El 13 de septiembre de 1923, el capitán general de Cataluña, Miguel Primo de Rivera accedió al poder mediante un golpe de Estado que puso fin al sistema de la Restauración propiciado por Cánovas desde 1876.
Este régimen se encontraba en 1923 completamente desprestigiado y desde amplios sectores de la opinión pública se demandaban soluciones drásticas bien encaminadas hacia una mayor democratización del mismo o bien al establecimiento de un gobierno fuerte, autoritario. Si son innegables los esfuerzos reformistas del Gobierno de concentración liberal encabezado por García Prieto -una moderada reforma agraria, la democratización del Senado, la supresión de la enseñanza religiosa obligatoria, la legalización de las organizaciones obreras, etc.- no es menos cierto que éste tuvo que afrontar serias dificultades derivadas de los múltiples problemas que acuciaban al país y que, a la postre, determinaron su fracaso.
Las convulsiones sociales, centradas primordialmente en Barcelona, provocarían un progresivo acercamiento de la burguesía catalana a Primo de Rivera para que acabara con el terrorismo y los movimientos huelguísticos.
La guerra de Marruecos afectaba sobremanera a una sociedad dividida entre quienes, agobiados por un conflicto bélico que genera una auténtica sangría humana y económica, propugnan la tesis abandonista y quienes defienden no sólo el mantenimiento de España en la zona sino que están dispuestos a continuar la guerra hasta sus últimas consecuencias.
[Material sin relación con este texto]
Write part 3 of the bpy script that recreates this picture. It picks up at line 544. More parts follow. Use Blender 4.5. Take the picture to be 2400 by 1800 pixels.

Por último, el asunto de las responsabilidades -tras el desastre de Annual de 1921- auténtica horca caudina de la clase política española y que, si ya ocasionó la caída del gabinete conservador presidido por Sánchez Guerra en diciembre de 1922, ahora profundizaría el deterioro en las relaciones entre el poder ejecutivo y los altos mandos militares.
Además, el Gobierno demostró signos de debilidad cuando se retractó de su promesa de reformar el artículo 11 de la Constitución sobre la libertad de cultos ante las presiones ejercidas por la jerarquía eclesiástica y grupos políticos conservadores y ante el desacuerdo de algunos miembros del gobierno.
Las elecciones de abril demostraron no sólo la vigencia de las habituales prácticas fraudulentas sino que se caracterizaron por una aplicación extraordinaria del artículo 29, como hasta entonces no se había conocido.
La creciente importancia de los nacionalismos radicales vasco y catalán, especialmente el primero con su sector aberriano, contribuiría, con el conjunto de factores antes mencionados, a crear una atmósfera propicia al establecimiento de un gobierno autoritario.